The speaker called for an industrial renaissance in Europe, based on digitisation and strengthening the assets of the EU's manufacturing sector. Concerning the digital transformation, Werner Hoyer highlighted the importance of putting in place a single digital framework in the EU, noting that Europe will not be at the cutting-edge if 28 different sets of regulation continue to coexist.
"Besides the gap in investment, we have an enormous gap in innovation in Europe", so that the EU finds itself "behind the major global innovators", continued Werner Hoyer. These two deficits have, in his view, a negative impact on the competitiveness of European industry.
Therein lies the importance, in his view, of the Juncker plan and the EFSI in order provide guarantees to investors and allow them to get involved in more high-risk projects.
Technological innovation is "a unique opportunity for developed countries their manufacturing sector ahead of the pack"
For Michel Wurth, President of the Chamber of Commerce, industry has always been a "vector for change in society", particularly in the area of technology and productivity. To address the recent decline in the manufacturing sector in the EU, he stressed the need to "reinvent the role and position of industry in our societies", expressing the view that this sector is "the future of our continent".
In his view, technology has been a game changer in the manufacturing sector: productivity no longer depends on mass production and a low-cost workforce, but increasingly on new technologies, in particular ICT and 3D printing techniques. "This is a unique opportunity for developed countries to get their manufacturing sectors ahead of the pack and maintain their position as global leaders", he said.
In this context, the speaker expressed the view that it falls to the private sector to have the necessary creativity and to take the necessary risks to produce innovation. "For its part, society must focus on scientific excellence, on quality training and education, and on establishing a level playing field in regulatory terms, particularly in terms of climate change and energy prices", said Michel Wurth.
"All strategies for the manufacturing sector should include an investment strategy in order to succeed"

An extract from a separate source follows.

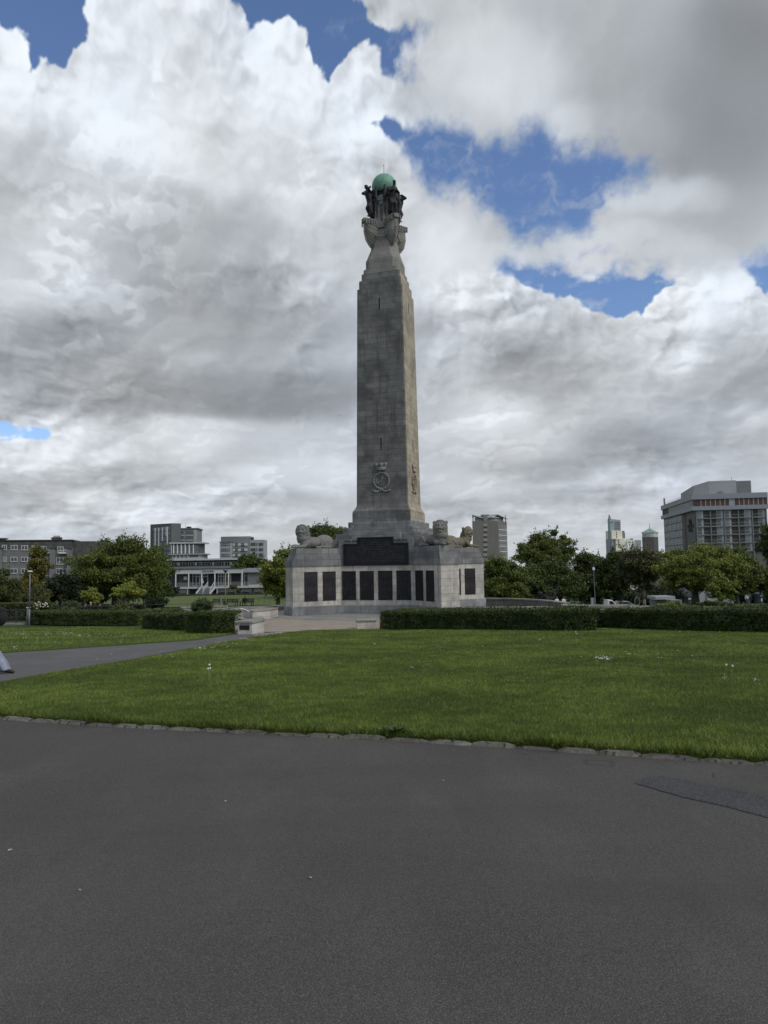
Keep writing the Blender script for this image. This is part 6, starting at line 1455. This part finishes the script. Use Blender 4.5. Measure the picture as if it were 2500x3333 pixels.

Heinrich Flegel, President of the 'High-level Manufacturing Group', also stressed the importance of large-scale investment in the manufacturing sector, particularly in scientific research and innovation. "All strategies for the manufacturing sector should include an investment strategy in order to succeed", he stated firmly, in light of the fact that in Europe, in this sector, capital investment and profits are "closely linked". In his view, the manufacturing sector will be "the driving force behind a new low-carbon knowledge economy, which uses its resources effectively".